Two former Ashland Tomcat basketball and baseball standouts, one from the 1950s and another from the 1960s, passed away recently.
Col. (retired) Darryle “Sam” Kouns, who went on to be a star player at West Point Academy for two years and later served as an assistant coach under Bobby Knight, graduated from Ashland High School in 1954. He was part of a third-place finishing Tomcat basketball team in the Sweet Sixteen.
Kouns averaged 8.6 points per game on an Ashland team that included sharpshooter Bill Gray and Jerry Henderson, a duo who did most of the scoring. Kouns matched his career high of 19 points in the consolation win over Adair County in the Sweet Sixteen.
He was also a key player in one of the most unusual games of the year against Olive Hill. Coach Jack Fultz decided the Comets would hold the ball on the high-scoring Tomcats, who managed to hold on and win 25-17. Kouns and Bill Hopkins each scored seven in the unusual victory.
Kouns went to Georgia Tech out of high school and played his freshman season before gaining an appointment to West Point because of his athletic accomplishments. His strong play in basketball and baseball – and later as an assistant basketball coach – earned him a nomination to the Army Sports Hall of Fame.
Kouns played for the Black Knights in the 1957-58 and 1958-59 seasons, averaging 21.8 points and 5.4 rebounds per game. He scored 1,067 points in his West Point career that covered 49 games.

His best work for the Army came on the battlefields. Kouns served 29 years in the U.S. Army and spent three tours in Vietnam: The first as a company commander of an engineer company. He participated in ground combat patrols, earning a Bronze Star, as well as completing enough aerial work to earn four Air Medals. In 1983, he took part in the invasion of Grenada.
He was selected for the Florida Veterans Hall of Fame Class of 2020.
Kouns, who was an Elks Sports Day honoree in 1998, was in Ashland last February when a game was played in the Ashland high school gym on Lexington Avenue.
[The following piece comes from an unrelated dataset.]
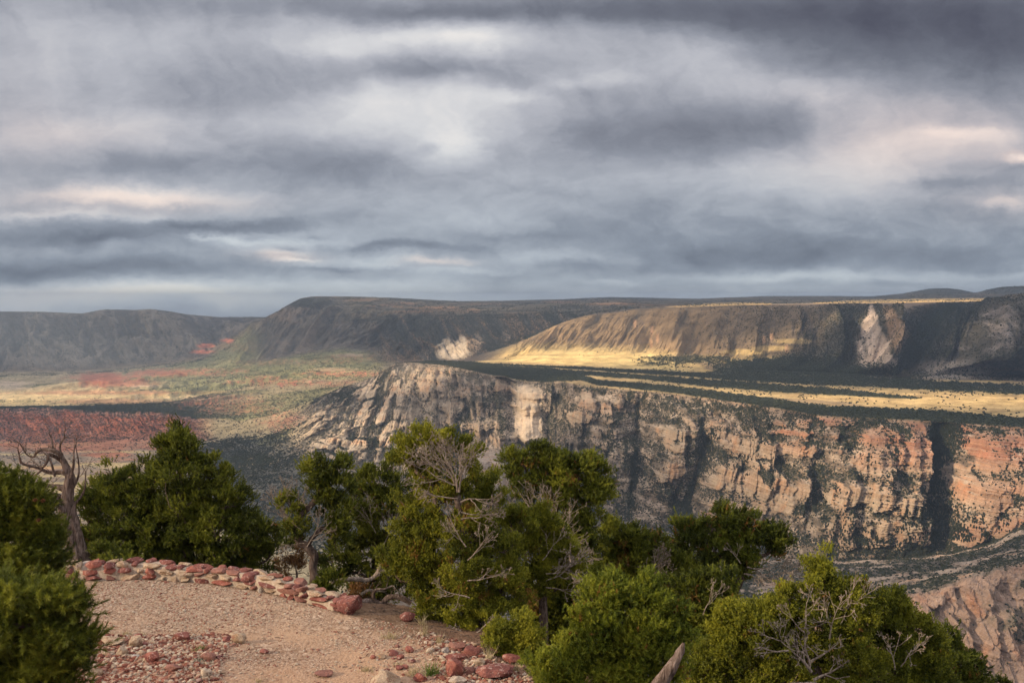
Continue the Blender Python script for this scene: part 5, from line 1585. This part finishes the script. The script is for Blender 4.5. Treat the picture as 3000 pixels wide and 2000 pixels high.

Kouns died March 3, 2023. He was 86. His funeral will be Thursday at Steens Funeral Home in Ashland.
Conley was 1,000-point scorer in basketball, member of 3 baseball state champions
Joe Conley, 72, starred in basketball for the Tomcats from 1966-68, scoring 1,007 points in his three-year basketball career that included being a member of 16th Region championship team as a sophomore. He was a key figure on Ashland’s 1967 and 1968 teams that fell to strong Russell teams in the regional finals each year. Conley scored 29 against Russell in the 1968 regional final, a hard-fought 80-75 loss. He was honorable mention All-State in both his junior and senior seasons, teaming in the backcourt with Bobby Lynch.
Conley was also one of only four players on all three state championship baseball teams from 1966 to 1968. Conley made the All-State Tournament team as a senior. He was inducted into the CP-1 Hall of Fame in 2017.

He made a game-saving catch in left field during the championship game in 1968 against Southern. Bobby Lynch was pitching and he stepped off the mound and waved Conley back four or five steps. Lynch says it had to be divine intervention because “I never did that in any other game that I can remember.” The move proved prophetic as the next batter drilled a long flyball that Conley raced to catch, tracking it down while sno-coning the ball for the key out. Conley needed every one of those four extra steps to pull off the miraculous catch that helped give the Tomcats their third state championship in a row, a 1-0, 10 inning win over Southern.
Conley umpired minor league professional baseball and was an umpire in high school and a referee in basketball and volleyball. He loved being involved in sports of any kind from player to official.